Forgotten Dreams: Beginnings
Prayer for Forgotten Dreams
O My Beloved Creator,
My dreams have been packed away so long ago,
beneath my pain.
I thought I had to protect them
From those around me,
who would squash and bruise them
as carelessly as they would kill an insect.
In all those years the dreams have grown
quiet and dusty until I’ve forgotten they were there.
By forgetting, I’d hoped to ease
the pain of their silence and unuse.
Instead the pain had deepened until
it ripped through my body and left a scar on my soul.
Help me now to heal the wounds.
Help me dust off those dreams,
to bring them forth to live again.
So they may breathe and grow and dance in the sunlight.
Help me use them as a message of your love
and for the good of all your world.
Help me to find the courage to believe in them again
and to lead them into your glorious light.
Help me to heal.
Thank you, Beloved Presence.
This prayer, written by Ms. Donna Marquardt, appears in Women’s Uncommon Prayers: Our Lives Revealed. It says, far better than I can, not just how I am feeling in this moment of beginning, but also the season of life I am in, coming off my own annus horribilis, and my dreams for the future.
It may seem odd to begin with someone else’s words, especially since becoming a writer is among my forgotten dreams.
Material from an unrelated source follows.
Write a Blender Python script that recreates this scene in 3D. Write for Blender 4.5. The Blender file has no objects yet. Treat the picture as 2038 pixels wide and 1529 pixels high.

The truth is my prayer life has never been particularly improvisational. Being a cradle Episcopalian, I grew up surrounded by beautifully eloquent prayers and liturgy of the Episcopal Church in the Book of Common Prayer. As a result, I’ve never been quite satisfied with my own efforts to talk with God. My prayers are heart-felt to be sure. They also tend to ramble and become unfocused. I find it easier and more practical to use the prayers of others. At least that way I don’t overthink it.
Yet here I am, setting sail on a stream of ink that I’ve described as a faith journey made up of a “vibrant mix of reflections, prayers, study notes, and reviews.” I suppose we’ll see about that. For now, it is enough that I have begun.